By: Mo, 2nd Grade Teacher

The Friendship Fish – Rainbow Fish Book Activity

Uses Marcus Pfister’s The Rainbow Fish to teach children about friendship and ways you should treat friends.


  • The Rainbow Fish by Marcus Pfister
  • 6 inch half circles cut out of construction paper (the scales)
  • A large cut out of a fish to put the scales on.

Draw a line at the top of the scale (the round part), so the children know where to write their quality.

Lesson Plan:

  1. Read the Rainbow Fish to the children.
  2. Go over the importance of friendship with the children, and make a list on the board of qualities that friends have or should have.
  3. Have the children go back to their seats and hand out a scale to each child.
  4. Tell the children to write a quality that they would like a friend to have, or something they do for a friend. It could be a sentence or a word. They can decorate their scale if they want.
  5. After they have finished with their scale, put the giant fish on the wall and add their scales to it.
  6. The children will love seeing the creation of their own giant Rainbow Fish.

* You can also put glitter on the scales to help create the Rainbow Fish’s sparkling scales.


I did this activity in my classroom and the children loved it. They were able to list many things that friends should do, and they came up with their own ideas on the scales. They loved to see the giant Rainbow Fish on the wall. I also made mini fish with each child’s name on it, so people knew who created this beautiful masterpiece.
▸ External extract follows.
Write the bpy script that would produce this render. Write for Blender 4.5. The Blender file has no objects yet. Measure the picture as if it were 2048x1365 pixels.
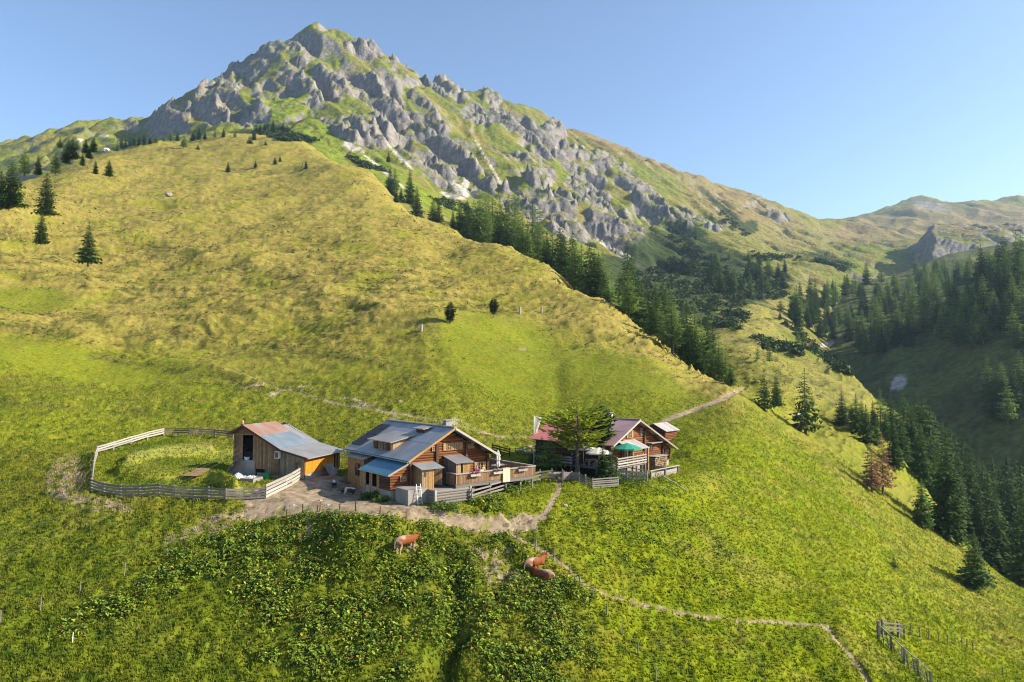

By: Debbie Boyle, First Grade Teacher

Related Books…

The Rainbow Fish Friendship Activity

Read The Rainbow Fish. Discuss with students the meanings of friendship and how they will make many friends this year in school. I do this at the beginning of the year with the kindergarten students.


  • The Rainbow Fish book
  • Strips of construction paper in various colors cut into 12×3 strips.
  • Crayons
  • Stapler

Lesson Plan:

  1. I read the story to students and we discuss friendship and what it takes to be a friend.
  2. I tell students that we will be making a friendship chain (many do not know what that is, so they are quite impressed as it takes shape)
  3. Each student gets a strip of colored construction paper to color and put his/her name on.
  4. As they finish, I begin to make the chain by stapling each strip of paper into a circle shape and linking them together as I staple.
  5. All kindergarten classes in the school add to the chain and it is displayed in the library throughout the year.

By: Sandi Siemaszko, k-5 librarian

End of the Year Activity Idea for The Rainbow Fish

One of my favorite books to read each year is The Rainbow Fish. Instead of reading it to my K-2 language impaired students at the beginning of the year, I find it most helpful at the end of the year, when they are beginning to weary of the manners and kind attitudes they’ve displayed all year.

First we read the book, remembering to stop at each page to summarize and to answer why questions about the characters and actions. Then we discuss what we would do if we were the Rainbow Fish–share a scale or keep it? We vote on what our responses would be, discuss the reasons and then stop reading at that point to better build the suspense. Then we return to the book once more to complete the story.

After reading, we will critique the book using our star/skunk critiquing form, draw a picture detailing the story and our response to it. We also will role-play being friends. This is best accomplished if another adult is available to model the wrong behavior so that the children can explain how friends should act.